Task description — Transcribe all of the material exactly.
* START Records to process *
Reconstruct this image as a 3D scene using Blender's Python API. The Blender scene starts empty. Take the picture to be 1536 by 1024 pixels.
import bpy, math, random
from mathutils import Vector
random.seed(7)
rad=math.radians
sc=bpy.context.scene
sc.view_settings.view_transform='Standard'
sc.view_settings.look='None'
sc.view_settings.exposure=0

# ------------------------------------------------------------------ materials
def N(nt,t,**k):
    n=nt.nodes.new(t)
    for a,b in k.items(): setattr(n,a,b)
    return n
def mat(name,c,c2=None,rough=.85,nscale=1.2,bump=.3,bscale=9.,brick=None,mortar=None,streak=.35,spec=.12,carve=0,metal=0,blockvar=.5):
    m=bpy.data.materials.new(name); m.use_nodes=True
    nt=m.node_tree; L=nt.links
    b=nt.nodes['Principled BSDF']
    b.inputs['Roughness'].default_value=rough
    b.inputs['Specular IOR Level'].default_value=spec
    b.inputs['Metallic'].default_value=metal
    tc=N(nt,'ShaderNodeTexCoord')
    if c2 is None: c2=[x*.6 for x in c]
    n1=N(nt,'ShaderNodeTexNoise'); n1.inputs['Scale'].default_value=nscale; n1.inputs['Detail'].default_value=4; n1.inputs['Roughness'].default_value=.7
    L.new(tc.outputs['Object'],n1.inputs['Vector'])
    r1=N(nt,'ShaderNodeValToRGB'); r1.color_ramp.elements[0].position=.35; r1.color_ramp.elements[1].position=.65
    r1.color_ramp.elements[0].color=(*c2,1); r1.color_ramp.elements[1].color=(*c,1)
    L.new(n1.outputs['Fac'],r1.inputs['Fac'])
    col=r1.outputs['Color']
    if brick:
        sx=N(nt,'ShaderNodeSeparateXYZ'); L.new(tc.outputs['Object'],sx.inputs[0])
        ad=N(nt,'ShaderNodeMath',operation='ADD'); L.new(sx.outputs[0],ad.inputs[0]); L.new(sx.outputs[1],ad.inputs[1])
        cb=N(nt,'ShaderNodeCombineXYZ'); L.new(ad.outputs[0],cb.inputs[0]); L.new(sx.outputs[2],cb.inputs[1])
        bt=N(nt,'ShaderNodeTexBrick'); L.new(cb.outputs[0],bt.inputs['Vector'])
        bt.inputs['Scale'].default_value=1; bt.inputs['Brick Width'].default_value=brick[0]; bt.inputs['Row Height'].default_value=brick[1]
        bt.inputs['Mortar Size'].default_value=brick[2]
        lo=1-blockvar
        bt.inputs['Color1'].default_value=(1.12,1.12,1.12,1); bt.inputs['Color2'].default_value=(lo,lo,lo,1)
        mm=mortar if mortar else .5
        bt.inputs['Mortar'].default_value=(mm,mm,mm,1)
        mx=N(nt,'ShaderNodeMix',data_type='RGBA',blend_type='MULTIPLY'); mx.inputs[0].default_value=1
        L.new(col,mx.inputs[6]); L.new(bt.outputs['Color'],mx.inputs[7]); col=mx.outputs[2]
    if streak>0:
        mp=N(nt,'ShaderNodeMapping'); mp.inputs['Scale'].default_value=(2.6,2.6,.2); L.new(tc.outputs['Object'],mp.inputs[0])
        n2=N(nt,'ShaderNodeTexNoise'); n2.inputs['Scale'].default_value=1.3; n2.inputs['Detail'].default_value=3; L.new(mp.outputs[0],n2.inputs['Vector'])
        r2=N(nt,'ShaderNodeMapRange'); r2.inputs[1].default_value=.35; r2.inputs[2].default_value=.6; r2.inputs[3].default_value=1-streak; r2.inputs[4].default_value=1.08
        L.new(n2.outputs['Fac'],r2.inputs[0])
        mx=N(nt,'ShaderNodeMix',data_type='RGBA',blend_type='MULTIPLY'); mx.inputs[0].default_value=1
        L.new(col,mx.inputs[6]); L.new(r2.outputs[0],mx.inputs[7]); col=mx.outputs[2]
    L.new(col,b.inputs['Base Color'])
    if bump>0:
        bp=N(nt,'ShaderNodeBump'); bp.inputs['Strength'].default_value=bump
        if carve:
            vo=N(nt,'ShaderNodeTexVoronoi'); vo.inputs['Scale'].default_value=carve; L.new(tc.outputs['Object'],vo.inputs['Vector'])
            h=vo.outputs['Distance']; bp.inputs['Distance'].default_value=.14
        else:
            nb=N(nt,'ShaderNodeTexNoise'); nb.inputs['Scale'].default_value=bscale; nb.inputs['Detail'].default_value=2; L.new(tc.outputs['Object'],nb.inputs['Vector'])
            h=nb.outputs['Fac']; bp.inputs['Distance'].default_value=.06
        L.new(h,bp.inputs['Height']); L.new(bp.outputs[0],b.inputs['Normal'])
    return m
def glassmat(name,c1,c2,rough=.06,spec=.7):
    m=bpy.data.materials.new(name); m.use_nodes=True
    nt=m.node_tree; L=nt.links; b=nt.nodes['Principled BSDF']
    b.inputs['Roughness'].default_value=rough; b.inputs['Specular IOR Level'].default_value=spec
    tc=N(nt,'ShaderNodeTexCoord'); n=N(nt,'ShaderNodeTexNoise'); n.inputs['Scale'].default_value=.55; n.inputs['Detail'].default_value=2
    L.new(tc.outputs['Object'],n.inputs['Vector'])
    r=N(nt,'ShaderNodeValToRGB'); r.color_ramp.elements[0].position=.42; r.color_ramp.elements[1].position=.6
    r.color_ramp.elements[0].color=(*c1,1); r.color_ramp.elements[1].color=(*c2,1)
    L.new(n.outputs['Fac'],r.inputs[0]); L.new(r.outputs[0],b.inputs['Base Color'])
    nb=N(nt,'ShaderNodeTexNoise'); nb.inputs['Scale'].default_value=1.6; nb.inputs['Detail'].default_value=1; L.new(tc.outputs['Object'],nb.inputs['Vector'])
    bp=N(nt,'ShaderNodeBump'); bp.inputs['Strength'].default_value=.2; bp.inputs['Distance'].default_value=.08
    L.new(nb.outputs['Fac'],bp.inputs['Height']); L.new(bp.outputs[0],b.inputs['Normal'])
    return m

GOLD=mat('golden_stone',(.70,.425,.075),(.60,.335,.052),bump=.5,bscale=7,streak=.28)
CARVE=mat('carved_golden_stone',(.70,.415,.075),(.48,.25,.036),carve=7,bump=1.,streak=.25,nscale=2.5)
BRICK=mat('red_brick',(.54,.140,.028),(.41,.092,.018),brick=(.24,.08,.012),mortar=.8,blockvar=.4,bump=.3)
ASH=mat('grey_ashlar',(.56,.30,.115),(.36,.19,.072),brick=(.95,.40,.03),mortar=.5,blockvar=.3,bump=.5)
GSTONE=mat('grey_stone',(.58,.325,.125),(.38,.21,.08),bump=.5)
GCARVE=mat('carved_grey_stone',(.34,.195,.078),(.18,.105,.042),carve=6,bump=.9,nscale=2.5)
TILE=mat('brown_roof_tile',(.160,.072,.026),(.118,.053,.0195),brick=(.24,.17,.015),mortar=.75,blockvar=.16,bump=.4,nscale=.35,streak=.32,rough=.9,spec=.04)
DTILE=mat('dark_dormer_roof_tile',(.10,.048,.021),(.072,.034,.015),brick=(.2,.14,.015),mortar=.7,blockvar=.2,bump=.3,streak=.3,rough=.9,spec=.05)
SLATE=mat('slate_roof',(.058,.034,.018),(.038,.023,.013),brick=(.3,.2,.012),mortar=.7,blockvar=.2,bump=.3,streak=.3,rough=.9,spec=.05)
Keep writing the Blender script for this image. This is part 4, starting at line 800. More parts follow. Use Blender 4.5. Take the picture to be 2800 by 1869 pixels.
* END Records to process *
Result —
Reconstruct this image as a 3D scene using Blender's Python API. The Blender scene starts empty. Take the picture to be 1536 by 1024 pixels.
import bpy, math, random
from mathutils import Vector
random.seed(7)
rad=math.radians
sc=bpy.context.scene
sc.view_settings.view_transform='Standard'
sc.view_settings.look='None'
sc.view_settings.exposure=0

# ------------------------------------------------------------------ materials
def N(nt,t,**k):
    n=nt.nodes.new(t)
    for a,b in k.items(): setattr(n,a,b)
    return n
def mat(name,c,c2=None,rough=.85,nscale=1.2,bump=.3,bscale=9.,brick=None,mortar=None,streak=.35,spec=.12,carve=0,metal=0,blockvar=.5):
    m=bpy.data.materials.new(name); m.use_nodes=True
    nt=m.node_tree; L=nt.links
    b=nt.nodes['Principled BSDF']
    b.inputs['Roughness'].default_value=rough
    b.inputs['Specular IOR Level'].default_value=spec
    b.inputs['Metallic'].default_value=metal
    tc=N(nt,'ShaderNodeTexCoord')
    if c2 is None: c2=[x*.6 for x in c]
    n1=N(nt,'ShaderNodeTexNoise'); n1.inputs['Scale'].default_value=nscale; n1.inputs['Detail'].default_value=4; n1.inputs['Roughness'].default_value=.7
    L.new(tc.outputs['Object'],n1.inputs['Vector'])
    r1=N(nt,'ShaderNodeValToRGB'); r1.color_ramp.elements[0].position=.35; r1.color_ramp.elements[1].position=.65
    r1.color_ramp.elements[0].color=(*c2,1); r1.color_ramp.elements[1].color=(*c,1)
    L.new(n1.outputs['Fac'],r1.inputs['Fac'])
    col=r1.outputs['Color']
    if brick:
        sx=N(nt,'ShaderNodeSeparateXYZ'); L.new(tc.outputs['Object'],sx.inputs[0])
        ad=N(nt,'ShaderNodeMath',operation='ADD'); L.new(sx.outputs[0],ad.inputs[0]); L.new(sx.outputs[1],ad.inputs[1])
        cb=N(nt,'ShaderNodeCombineXYZ'); L.new(ad.outputs[0],cb.inputs[0]); L.new(sx.outputs[2],cb.inputs[1])
        bt=N(nt,'ShaderNodeTexBrick'); L.new(cb.outputs[0],bt.inputs['Vector'])
        bt.inputs['Scale'].default_value=1; bt.inputs['Brick Width'].default_value=brick[0]; bt.inputs['Row Height'].default_value=brick[1]
        bt.inputs['Mortar Size'].default_value=brick[2]
        lo=1-blockvar
        bt.inputs['Color1'].default_value=(1.12,1.12,1.12,1); bt.inputs['Color2'].default_value=(lo,lo,lo,1)
        mm=mortar if mortar else .5
        bt.inputs['Mortar'].default_value=(mm,mm,mm,1)
        mx=N(nt,'ShaderNodeMix',data_type='RGBA',blend_type='MULTIPLY'); mx.inputs[0].default_value=1
        L.new(col,mx.inputs[6]); L.new(bt.outputs['Color'],mx.inputs[7]); col=mx.outputs[2]
    if streak>0:
        mp=N(nt,'ShaderNodeMapping'); mp.inputs['Scale'].default_value=(2.6,2.6,.2); L.new(tc.outputs['Object'],mp.inputs[0])
        n2=N(nt,'ShaderNodeTexNoise'); n2.inputs['Scale'].default_value=1.3; n2.inputs['Detail'].default_value=3; L.new(mp.outputs[0],n2.inputs['Vector'])
        r2=N(nt,'ShaderNodeMapRange'); r2.inputs[1].default_value=.35; r2.inputs[2].default_value=.6; r2.inputs[3].default_value=1-streak; r2.inputs[4].default_value=1.08
        L.new(n2.outputs['Fac'],r2.inputs[0])
        mx=N(nt,'ShaderNodeMix',data_type='RGBA',blend_type='MULTIPLY'); mx.inputs[0].default_value=1
        L.new(col,mx.inputs[6]); L.new(r2.outputs[0],mx.inputs[7]); col=mx.outputs[2]
    L.new(col,b.inputs['Base Color'])
    if bump>0:
        bp=N(nt,'ShaderNodeBump'); bp.inputs['Strength'].default_value=bump
        if carve:
            vo=N(nt,'ShaderNodeTexVoronoi'); vo.inputs['Scale'].default_value=carve; L.new(tc.outputs['Object'],vo.inputs['Vector'])
            h=vo.outputs['Distance']; bp.inputs['Distance'].default_value=.14
        else:
            nb=N(nt,'ShaderNodeTexNoise'); nb.inputs['Scale'].default_value=bscale; nb.inputs['Detail'].default_value=2; L.new(tc.outputs['Object'],nb.inputs['Vector'])
            h=nb.outputs['Fac']; bp.inputs['Distance'].default_value=.06
        L.new(h,bp.inputs['Height']); L.new(bp.outputs[0],b.inputs['Normal'])
    return m
def glassmat(name,c1,c2,rough=.06,spec=.7):
    m=bpy.data.materials.new(name); m.use_nodes=True
    nt=m.node_tree; L=nt.links; b=nt.nodes['Principled BSDF']
    b.inputs['Roughness'].default_value=rough; b.inputs['Specular IOR Level'].default_value=spec
    tc=N(nt,'ShaderNodeTexCoord'); n=N(nt,'ShaderNodeTexNoise'); n.inputs['Scale'].default_value=.55; n.inputs['Detail'].default_value=2
    L.new(tc.outputs['Object'],n.inputs['Vector'])
    r=N(nt,'ShaderNodeValToRGB'); r.color_ramp.elements[0].position=.42; r.color_ramp.elements[1].position=.6
    r.color_ramp.elements[0].color=(*c1,1); r.color_ramp.elements[1].color=(*c2,1)
    L.new(n.outputs['Fac'],r.inputs[0]); L.new(r.outputs[0],b.inputs['Base Color'])
    nb=N(nt,'ShaderNodeTexNoise'); nb.inputs['Scale'].default_value=1.6; nb.inputs['Detail'].default_value=1; L.new(tc.outputs['Object'],nb.inputs['Vector'])
    bp=N(nt,'ShaderNodeBump'); bp.inputs['Strength'].default_value=.2; bp.inputs['Distance'].default_value=.08
    L.new(nb.outputs['Fac'],bp.inputs['Height']); L.new(bp.outputs[0],b.inputs['Normal'])
    return m

GOLD=mat('golden_stone',(.70,.425,.075),(.60,.335,.052),bump=.5,bscale=7,streak=.28)
CARVE=mat('carved_golden_stone',(.70,.415,.075),(.48,.25,.036),carve=7,bump=1.,streak=.25,nscale=2.5)
BRICK=mat('red_brick',(.54,.140,.028),(.41,.092,.018),brick=(.24,.08,.012),mortar=.8,blockvar=.4,bump=.3)
ASH=mat('grey_ashlar',(.56,.30,.115),(.36,.19,.072),brick=(.95,.40,.03),mortar=.5,blockvar=.3,bump=.5)
GSTONE=mat('grey_stone',(.58,.325,.125),(.38,.21,.08),bump=.5)
GCARVE=mat('carved_grey_stone',(.34,.195,.078),(.18,.105,.042),carve=6,bump=.9,nscale=2.5)
TILE=mat('brown_roof_tile',(.160,.072,.026),(.118,.053,.0195),brick=(.24,.17,.015),mortar=.75,blockvar=.16,bump=.4,nscale=.35,streak=.32,rough=.9,spec=.04)
DTILE=mat('dark_dormer_roof_tile',(.10,.048,.021),(.072,.034,.015),brick=(.2,.14,.015),mortar=.7,blockvar=.2,bump=.3,streak=.3,rough=.9,spec=.05)
SLATE=mat('slate_roof',(.058,.034,.018),(.038,.023,.013),brick=(.3,.2,.012),mortar=.7,blockvar=.2,bump=.3,streak=.3,rough=.9,spec=.05)
Keep writing the Blender script for this image. This is part 4, starting at line 800. More parts follow. Use Blender 4.5. Take the picture to be 2800 by 1869 pixels.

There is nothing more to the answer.